November 16, 2018

USC-Shoah head named to genocide education chair

As the executive director of the USC Shoah Foundation-The Institute for Visual History and Education, Stephen Smith is known for his work preserving the memory of the Holocaust.

Now, the USC adjunct professor of religion is being given a platform to promote education about crimes against humanity on an even broader level. On Sept. 24, Smith was named the inaugural holder of the UNESCO (United Nations Educational, Scientific and Cultural Organization) chair on genocide education. It was established in partnership by USC and UNESCO to promote research, training, information and documentation on genocide education and encourage collaboration among internationally recognized researchers and educators.

“I am a firm believer that education is the bedrock of our efforts to prevent genocide,” Smith said in a statement. “Through this partnership, USC and UNESCO are joining forces to develop the research networks and education programs essential to understand and limit genocide in future generations.”

Praising Smith’s and the Shoah Foundation’s awareness-building efforts, UNESCO director-general Irina Bokova said in a statement that she expects Smith to thrive as the program’s chair.

 “We anticipate that this new chair, placed under the leadership of Dr. Stephen Smith, will contribute to increased international cooperation on these matters by connecting with UNESCO’s network of university chairs and by supporting the activities of the organization in issues pertaining to the history of the Holocaust, genocide and to human rights,” she said.

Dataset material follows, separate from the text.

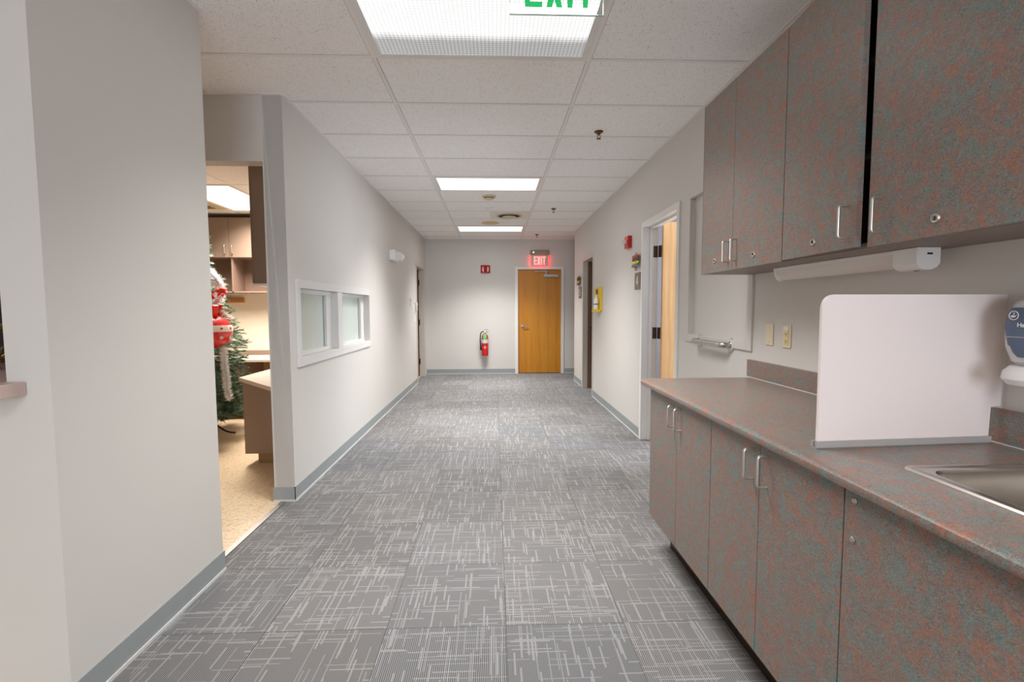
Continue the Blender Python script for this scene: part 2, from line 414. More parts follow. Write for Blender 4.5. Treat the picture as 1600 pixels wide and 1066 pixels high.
# room on the left
struct(multi('wall_left_room', [(-5.6, 6.50, 0, -1.53, 6.6, ROOMZ), (-5.7, 3.445, 0, -5.6, 6.6, ROOMZ), (-5.7, 3.345, 0, -2.82, 3.445, ROOMZ)], M_roomwall))
sbox('ceiling_left_room', -5.7, 3.445, ROOMZ, -1.53, 6.6, ROOMZ+0.04, M_ceil)
RG = [(-5.6, y-0.012, ROOMZ-0.003, -1.54, y+0.012, ROOMZ) for y in (4.19, 4.80, 6.02)]
RG += [(x-0.012, 3.45, ROOMZ-0.0028, x+0.012, 6.49, ROOMZ) for x in (-4.98, -4.37, -3.76, -3.15, -2.54, -1.93)]
struct(multi('trim_5', RG, M_grid))
# far left room (behind the far left door), exam room 4, room 5
sbox('wall_far_left_room', -3.2, 7.6, 0, -3.1, 10.0, H, plain('dim_beige_wall', (150, 138, 126), 0.8))
sbox('wall_far_left_back', -3.2, 9.9, 0, -1.53, 10.0, H, plain('dim_beige_wall2', (150, 138, 126), 0.8))
struct(multi('wall_exam_room', [(4.0, 3.0, 0, 4.1, 6.3, H), (XR+WT, 6.2, 0, 4.1, 6.3, H), (XR+WT, 2.9, 0, 4.1, 3.0, H)], M_exam))
struct(multi('wall_dark_room', [(4.0, 6.3, 0, 4.1, 8.8, H), (XR+WT, 6.31, 0, 4.0, 6.4, H)], plain('dark_room_wall', (70, 44, 38), 0.8)))

# baseboards
def baseboard(name, pts):
    """pts: plan polyline; face is to the left of travel"""
    o = sempty(name, (pts[0][0], pts[0][1], 0)); bm = B(); bc = B()
    for (xa_, ya_), (xb_, yb_) in zip(pts, pts[1:]):
        d = Vector((xb_-xa_, yb_-ya_, 0)).normalized(); n = Vector((-d.y, d.x, 0))
        for bb, th, z0_, z1_ in ((bm, 0.006, 0.012, 0.102), (bc, 0.011, 0.0, 0.013)):
            a = Vector((xa_, ya_, 0)) - d*0.0; c = Vector((xb_, yb_, 0)) + d*0.0
            P4 = [a, c, c+n*th, a+n*th]
            bm_prism(bb, [(p.x, p.y) for p in P4], XYZ, z0_, z1_)
    obj('vinyl_base', bm, M_base, o); obj('base_edge', bc, M_caulk, o)
baseboard('baseboard_left', [(XL, 8.66), (XL, 3.324)])
baseboard('baseboard_left_cross', [(XL+0.006, 3.33), (-1.546, 3.33)])
baseboard('baseboard_left_near', [(XL, 2.446), (XL, 1.55)])
baseboard('baseboard_left_front', [(XL+0.006, 1.555), (-4.2, 1.555)])
baseboard('baseboard_right', [(XR, 4.83), (XR, D5Y0-0.03)])
baseboard('baseboard_right_far', [(XR, D5Y1+0.16), (XR, 8.936)])
baseboard('baseboard_end', [(0.42, YB), (XL, YB)][::1])
baseboard('baseboard_end_right', [(4.2, YB), (1.44, YB)])
baseboard('baseboard_right_near', [(XR, 2.6), (XR, 3.82)])
# ============================================================ DOORS AND WINDOWS OF THE SETTING
def lever(parent, x, y, z, d):
    """lever on a door facing -y at (x,y,z); d = +1/-1 lever direction along x"""
    bm = B(); bm_lathe(bm, [(0, 0), (0.032, 0), (0.032, 0.008), (0.012, 0.012), (0.012, 0.05), (0, 0.05)], (x, y, z), (0, -1, 0))
    bm_tube(bm, round_path([(x, y-0.035, z), (x, y-0.052, z), (x+d*0.115, y-0.05, z)], 0.012), 0.009)
    return obj('handle', bm, M_steel, parent, True)
# door 1: amber door in the end wall
d1 = sempty('door_1', (BX0, YB, 0))
multi('frame', [(BX0-0.055, YB-0.014, 0, BX0+0.004, YB+WT+0.01, BZ+0.05), (BX1-0.004, YB-0.014, 0, BX1+0.055, YB+WT+0.01, BZ+0.05), (BX0, YB-0.014, BZ-0.004, BX1, YB+WT+0.01, BZ+0.05)], M_frame, d1, 0.002)
lf = box('door_leaf', BX0+0.007, YB+0.03, 0.012, BX1-0.007, YB+0.075, BZ-0.008, M_oak_dimlit, d1, label='flush wood door leaf, amber corridor light put into its colour')
lever(lf, 0.575, YB+0.03, 0.985, 1)
bm = B(); bm_box(bm, 1.01, YB-0.03, 1.99, 1.315, YB+0.03, 2.045, 0.004)
obj('door_closer', bm, M_alu, lf, label='grey door closer body')
bm = B(); bm_box(bm, 0.82, YB-0.012, 2.105, 1.10, YB+0.006, 2.118); bm_box(bm, 1.05, YB-0.02, 2.04, 1.075, YB+0.01, 2.12)
obj('closer_arm', bm, M_alu, lf)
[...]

Smith’s appointment is part of the UNITWIN (University Twinning and Network Scheme)/UNESCO Chairs Programme, which “enables chairs to serve as bridge builders between academia, civil society, local communities, research and policy-making,” according to a USC press release.

Established nearly 20 years ago, the USC Institute maintains an archive of nearly 52,000 video testimonies of Holocaust survivors and other witnesses from 57 countries and in 33 languages. Its collection also includes testimonies from eyewitnesses to genocides in Rwanda, Cambodia and Armenia.